Julie Smaby, who attends The Bridge Bible Church, is one of the Friendship Partners recruited by Stewart. She first heard about the ministry years ago when she attended Laurelglen with Stewart, but at the time wasn’t sure about getting involved.

Then Smaby lived for three years in Los Angeles, where she was exposed to a multicultural work environment. When she moved back to Bakersfield, she realized she missed the diversity she experienced in LA and decided to get involved with the international student ministry. In the last year, she has developed relationships with students from Japan, China and Korea.

She and her husband have hosted students in their home for a few days at a time; other times they’ve simply taken students out for coffee to learn more about them.

This fall, Smaby has been paired with a student in her mid-20s from Germany who works for an international accounting firm. Smaby is an accountant herself; she says that Stewart does a good job of pairing students with volunteers with whom they share an interest or other way to connect. Smaby says many of the students are adventurous, and the ministry helps provide them with a safe place to experience their new culture and develop friendships.

“They’re very brave and courageous to come,” Smaby says. “They have a need for connection and a place to be and know that they’re safe.”

Stewart provides training for Friendship Partners at the beginning of the school year that focuses in part on awareness of cultural differences and techniques for building friendships and sharing faith effectively. She is also available throughout the year to answer questions and provide help with specific situations.

Volunteers share; God convicts

Stewart emphasizes the relationship-building aspect of the ministry. While the heart of the ministry is to share God’s love with the students, she says it is important for volunteers not to force conversations about their faith, but to instead build a friendship and offer the opportunity to discuss faith if the students are interested or have questions.

The two Korean students who stayed with Smaby and her husband for a few days were interested and attended church with them.
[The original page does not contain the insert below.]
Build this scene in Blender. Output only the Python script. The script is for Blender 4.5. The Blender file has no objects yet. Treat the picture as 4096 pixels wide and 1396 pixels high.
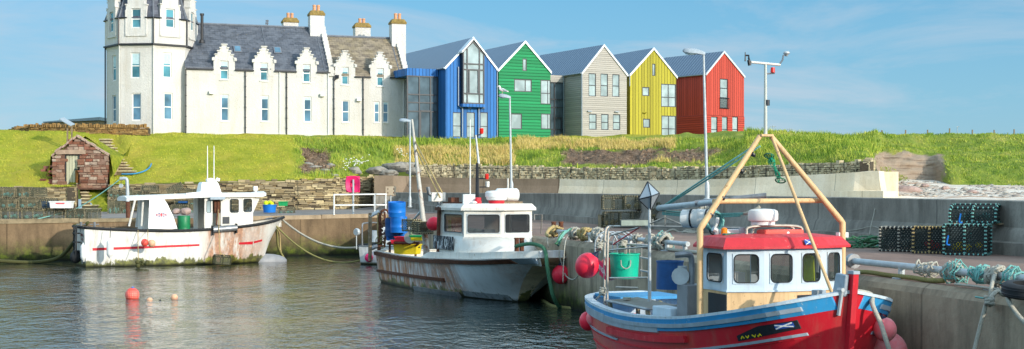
import bpy, math, random
import numpy as np
from mathutils import Vector, Matrix, noise as mnoise
random.seed(7)
R = math.radians
SC = bpy.context.scene
COL = SC.collection
F, HZ, CX, EZ = 5600.0, 775.0, 2048.0, 3.7

def P(px, py, Y):
    return Vector(((px-CX)/F*Y, Y, EZ-(py-HZ)/F*Y))
def G(px, py, z):
    Y = (EZ-z)*F/(py-HZ)
    return Vector(((px-CX)/F*Y, Y, z))
def hx(s, k=1.0):
    s = s.lstrip('#'); out = []
    for i in (0, 2, 4):
        c = int(s[i:i+2], 16)/255
        out.append(k*(c/12.92 if c <= .04045 else ((c+.055)/1.055)**2.4))
    return tuple(out)
def lerp(a, b, t): return a+(b-a)*t
def interp(x, pts):
    if x <= pts[0][0]: return pts[0][1:]
    for a, b in zip(pts, pts[1:]):
        if x <= b[0]:
            t = (x-a[0])/(b[0]-a[0])
            return tuple(lerp(p, q, t) for p, q in zip(a[1:], b[1:]))
    return pts[-1][1:]

# ------------------------------------------------------------ node helper
class NT:
    def __init__(self, name):
        self.m = bpy.data.materials.new(name); self.m.use_nodes = True
        self.t = self.m.node_tree
        self.b = self.t.nodes['Principled BSDF']
        self.out = self.t.nodes['Material Output']
    def put(self, sock, v):
        if isinstance(v, bpy.types.NodeSocket): self.t.links.new(v, sock)
        elif hasattr(sock.default_value, '__len__') and not isinstance(v, str):
            v = tuple(v)
            n = len(sock.default_value)
            if len(v) < n: v = v+(1,)*(n-len(v))
            sock.default_value = v[:n]
        else: sock.default_value = v
    def n(self, typ, ins=None, out=0, **props):
        nd = self.t.nodes.new('ShaderNode'+typ)
        for k, v in props.items(): setattr(nd, k, v)
        for k, v in (ins or {}).items(): self.put(nd.inputs[k], v)
        return nd.outputs[out]
    def uv(self): return self.n('TexCoord', out='UV')
    def obj(self): return self.n('TexCoord', out='Object')
    def pos(self): return self.n('NewGeometry', out='Position')
    def isl(self): return self.n('NewGeometry', out='Random Per Island')
    def rnd(self): return self.n('ObjectInfo', out='Random')
    def map(self, v, scale=(1, 1, 1), loc=(0, 0, 0), rot=(0, 0, 0)):
        return self.n('Mapping', {'Vector': v, 'Scale': scale, 'Location': loc, 'Rotation': rot})
    def noise(self, v, scale, detail=4, rough=.55, dist=0):
        return self.n('TexNoise', {'Vector': v, 'Scale': scale, 'Detail': detail, 'Roughness': rough, 'Distortion': dist})
    def math(self, op, a, b=0.0, c=None, clamp=False):
        ins = {0: a, 1: b}
        if c is not None: ins[2] = c
        return self.n('Math', ins, operation=op, use_clamp=clamp)
    def mr(self, v, a, b, c=0.0, d=1.0):
        return self.n('MapRange', {0: v, 1: a, 2: b, 3: c, 4: d})
    def mix(self, f, a, b, blend='MIX'):
        nd = self.t.nodes.new('ShaderNodeMix'); nd.data_type = 'RGBA'; nd.blend_type = blend
        self.put(nd.inputs[0], f); self.put(nd.inputs[6], a); self.put(nd.inputs[7], b)
        return nd.outputs[2]
    def ramp(self, f, stops, interp='LINEAR'):
        nd = self.t.nodes.new('ShaderNodeValToRGB'); cr = nd.color_ramp; cr.interpolation = interp
        while len(cr.elements) < len(stops): cr.elements.new(.5)
        for e, (p, c) in zip(cr.elements, stops):
            e.position = p; e.color = (c, c, c, 1) if isinstance(c, (int, float)) else tuple(c)+(1,)
        self.put(nd.inputs[0], f); return nd.outputs[0]
    def sep(self, v, i): return self.n('SeparateXYZ', {0: v}, out=i)
    def comb(self, x=0, y=0, z=0): return self.n('CombineXYZ', {0: x, 1: y, 2: z})
    def bump(self, h, strength=.5, dist=.02, nrm=None):
        ins = {'Height': h, 'Strength': strength, 'Distance': dist}
        if nrm is not None: ins['Normal'] = nrm
        o = self.n('Bump', ins); self.t.links.new(o, self.b.inputs['Normal']); return o
    def set(self, **k):
        nm = {'col': 'Base Color', 'rough': 'Roughness', 'metal': 'Metallic', 'spec': 'Specular IOR Level', 'ior': 'IOR',
              'alpha': 'Alpha', 'trans': 'Transmission Weight', 'coat': 'Coat Weight', 'sheen': 'Sheen Weight',
              'emc': 'Emission Color', 'ems': 'Emission Strength', 'sss': 'Subsurface Weight'}
        for a, v in k.items(): self.put(self.b.inputs[nm[a]], v)
        return self

def std(name, col, rough=.6, var=.15, scale=6, metal=0.0, spec=.4, bump=0.0, bscale=40, bd=.01, col2=None, c2=(.5, .7)):
    m = NT(name); o = m.obj()
    f = m.noise(o, scale, 5, .6)
    lo = tuple(c*(1-var) for c in col); hi = tuple(min(1, c*(1+var)) for c in col)
    c = m.ramp(f, [(.3, lo), (.7, hi)])
    if col2 is not None:
        g = m.ramp(m.noise(m.map(o, loc=(7, 3, 1)), scale*.6, 6, .7), [(c2[0], 0), (c2[1], 1)])
        c = m.mix(g, c, col2)
    m.set(col=c, rough=rough, metal=metal, spec=spec)
    if bump: m.bump(m.noise(o, bscale, 4, .6), bump, bd)
    return m.m

# ------------------------------------------------------------ mesh builder
class MB:
    def __init__(self): self.v = []; self.f = []; self.mi = []; self.cur = 0; self.T = None
    def add(self, vs, fs):
        o = len(self.v)
        if self.T is not None: vs = [self.T @ Vector(p) for p in vs]
        self.v.extend(tuple(p) for p in vs)
        for f in fs: self.f.append(tuple(o+i for i in f)); self.mi.append(self.cur)
        return self
    def poly(self, pts): return self.add(pts, [tuple(range(len(pts)))])
    def box(self, c, s, M=None, taper=1.0):
        hx_, hy, hz = s[0]/2, s[1]/2, s[2]/2; vs = []
        for z in (-1, 1):
            k = taper if z > 0 else 1
            for x, y in ((-1, -1), (1, -1), (1, 1), (-1, 1)):
                p = Vector((x*hx_*k, y*hy*k, z*hz))
                vs.append((M @ p if M is not None else p)+Vector(c))
        return self.add(vs, [(3, 2, 1, 0), (4, 5, 6, 7), (0, 1, 5, 4), (1, 2, 6, 5), (2, 3, 7, 6), (3, 0, 4, 7)])
    def bb(self, x0, x1, y0, y1, z0, z1): return self.box(((x0+x1)/2, (y0+y1)/2, (z0+z1)/2), (x1-x0, y1-y0, z1-z0))
    def tube(self, pts, r, n=6, caps=True, closed=False):
        pts = [Vector(p) for p in pts]; N = len(pts)
        rs = r if isinstance(r, (list, tuple)) else [r]*N
        rings = []; prev = None
        for i, p in enumerate(pts):
            if closed: d = pts[(i+1) % N]-pts[i-1]
            else: d = pts[min(i+1, N-1)]-pts[max(i-1, 0)]
            if d.length < 1e-9: d = Vector((0, 0, 1))
            d.normalize()
            if prev is None:
                a = Vector((0, 0, 1)) if abs(d.z) < .9 else Vector((1, 0, 0))
                u = d.cross(a).normalized()
            else:
                u = prev-d*prev.dot(d)
                u = u.normalized() if u.length > 1e-6 else d.orthogonal().normalized()
            prev = u; w = d.cross(u)
            rings.append([p+(u*math.cos(2*math.pi*k/n)+w*math.sin(2*math.pi*k/n))*rs[i] for k in range(n)])
        self.loft(rings, True, caps and not closed, closed); return self
    def loft(self, rings, ring_closed=True, caps=True, closed=False):
        n = len(rings[0]); vs = [p for r in rings for p in r]; fs = []; N = len(rings)
        for i in range(N if closed else N-1):
            j = (i+1) % N
            for k in range(n if ring_closed else n-1):
                l = (k+1) % n; fs.append((i*n+k, i*n+l, j*n+l, j*n+k))
        if caps and ring_closed:
            fs.append(tuple(range(n-1, -1, -1))); fs.append(tuple((N-1)*n+k for k in range(n)))
        return self.add(vs, fs)
    def lathe(self, c, prof, n=12, M=None, caps=True):
        rings = []
        for r, h in prof:
            ring = []
            for k in range(n):
                p = Vector((r*math.cos(2*math.pi*k/n), r*math.sin(2*math.pi*k/n), h))
                ring.append((M @ p if M is not None else p)+Vector(c))
            rings.append(ring)
        return self.loft(rings, True, caps)
    def sphere(self, c, r, n=12, m=8, s=(1, 1, 1), M=None):
        prof = []
        rings = []
        for i in range(m+1):
            a = math.pi*i/m; rr = max(.001, math.sin(a)); ring = []
            for k in range(n):
                p = Vector((rr*math.cos(2*math.pi*k/n)*s[0], rr*math.sin(2*math.pi*k/n)*s[1], -math.cos(a)*s[2]))*r
                ring.append((M @ p if M is not None else p)+Vector(c))
            rings.append(ring)
        return self.loft(rings, True, True)
    def extr(self, poly, vec):
        vec = Vector(vec); n = len(poly); vs = [Vector(p) for p in poly]+[Vector(p)+vec for p in poly]
        return self.add(vs, [tuple(range(n-1, -1, -1)), tuple(range(n, 2*n))]+[(i, (i+1) % n, n+(i+1) % n, n+i) for i in range(n)])
    def build(self, name, mats, parent=None, loc=None, smooth=None, world=False, bevel=0, kind=None):
        """world: coordinates are world ones; shift to the parent's / own origin"""
        if not isinstance(mats, (list, tuple)): mats = [mats]
        v = np.array(self.v, dtype=np.float64) if self.v else np.zeros((0, 3))
        me = bpy.data.meshes.new(name)
        uvv = v.copy()
        if world:
            if parent is not None:
                L = parent.location; q = parent
                tot = Vector((0, 0, 0))
                while q is not None: tot += q.location; q = q.parent
                v = v-np.array(tot)
            elif loc is not None: v = v-np.array(loc)
        me.from_pydata([tuple(p) for p in v], [], self.f)
        for m in mats: me.materials.append(m)
        if len(mats) > 1: me.polygons.foreach_set('material_index', self.mi)
        auto_uv(me, uvv)
        if smooth is not None:
            me.polygons.foreach_set('use_smooth', [True]*len(me.polygons))
            if smooth < 180: me.set_sharp_from_angle(angle=R(smooth))
        me.update()
        o = bpy.data.objects.new(name, me); COL.objects.link(o)
        if parent is not None: o.parent = parent
        elif loc is not None: o.location = loc
        if bevel:
            b = o.modifiers.new('bevel', 'BEVEL'); b.width = bevel; b.segments = 2; b.limit_method = 'ANGLE'; b.angle_limit = R(40)
        if kind: o['kind'] = kind
        return o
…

Smaby shared with them what she believes and simply gave them the opportunity to think on it.

“Our priority is to tell about the Lord, and God’s part is to bring it about and convict them,” says Smaby. “We don’t have to convince them, just share what we believe and who God is.”

Stewart says, “This type of ministry is a great way to evangelize students from closed countries where it is impossible to do traditional missionary work.”

Smaby has found it fairly easy to build relationships with the international students.

“People are people in any culture,” she says. “You can always find a connection.”